## Collected data
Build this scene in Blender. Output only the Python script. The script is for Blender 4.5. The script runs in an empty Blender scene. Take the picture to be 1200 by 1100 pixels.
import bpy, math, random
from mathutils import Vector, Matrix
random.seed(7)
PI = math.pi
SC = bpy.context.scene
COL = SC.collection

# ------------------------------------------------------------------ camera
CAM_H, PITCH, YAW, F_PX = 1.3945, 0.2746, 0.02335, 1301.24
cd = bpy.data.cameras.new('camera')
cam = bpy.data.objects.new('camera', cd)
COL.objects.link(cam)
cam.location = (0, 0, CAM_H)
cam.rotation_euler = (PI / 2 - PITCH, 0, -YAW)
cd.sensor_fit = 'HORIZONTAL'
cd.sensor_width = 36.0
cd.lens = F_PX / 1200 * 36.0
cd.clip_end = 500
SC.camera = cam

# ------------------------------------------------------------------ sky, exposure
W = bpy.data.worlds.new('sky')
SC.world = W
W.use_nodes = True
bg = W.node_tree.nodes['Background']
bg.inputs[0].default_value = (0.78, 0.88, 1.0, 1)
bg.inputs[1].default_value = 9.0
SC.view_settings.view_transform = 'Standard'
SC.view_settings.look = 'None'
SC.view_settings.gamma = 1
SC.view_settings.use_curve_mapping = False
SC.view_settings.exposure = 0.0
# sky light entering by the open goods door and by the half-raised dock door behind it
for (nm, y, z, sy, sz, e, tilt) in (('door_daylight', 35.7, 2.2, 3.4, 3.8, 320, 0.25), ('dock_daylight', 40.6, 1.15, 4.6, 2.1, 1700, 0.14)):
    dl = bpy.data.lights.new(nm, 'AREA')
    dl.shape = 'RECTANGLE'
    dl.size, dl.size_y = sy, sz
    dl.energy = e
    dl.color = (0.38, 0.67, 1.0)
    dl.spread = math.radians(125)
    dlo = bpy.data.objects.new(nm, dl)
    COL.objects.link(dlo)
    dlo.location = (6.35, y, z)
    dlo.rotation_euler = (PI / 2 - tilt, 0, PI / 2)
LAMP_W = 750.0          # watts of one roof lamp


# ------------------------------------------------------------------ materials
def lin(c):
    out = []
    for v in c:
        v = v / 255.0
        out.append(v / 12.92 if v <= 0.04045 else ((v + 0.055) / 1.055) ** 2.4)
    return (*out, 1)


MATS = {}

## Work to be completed
Copy exactly the lines that run from the first line of the data to the line containing "SC.camera = cam", please, with both ends included and nothing else.

## Solution to this exercise
Build this scene in Blender. Output only the Python script. The script is for Blender 4.5. The script runs in an empty Blender scene. Take the picture to be 1200 by 1100 pixels.
import bpy, math, random
from mathutils import Vector, Matrix
random.seed(7)
PI = math.pi
SC = bpy.context.scene
COL = SC.collection

# ------------------------------------------------------------------ camera
CAM_H, PITCH, YAW, F_PX = 1.3945, 0.2746, 0.02335, 1301.24
cd = bpy.data.cameras.new('camera')
cam = bpy.data.objects.new('camera', cd)
COL.objects.link(cam)
cam.location = (0, 0, CAM_H)
cam.rotation_euler = (PI / 2 - PITCH, 0, -YAW)
cd.sensor_fit = 'HORIZONTAL'
cd.sensor_width = 36.0
cd.lens = F_PX / 1200 * 36.0
cd.clip_end = 500
SC.camera = cam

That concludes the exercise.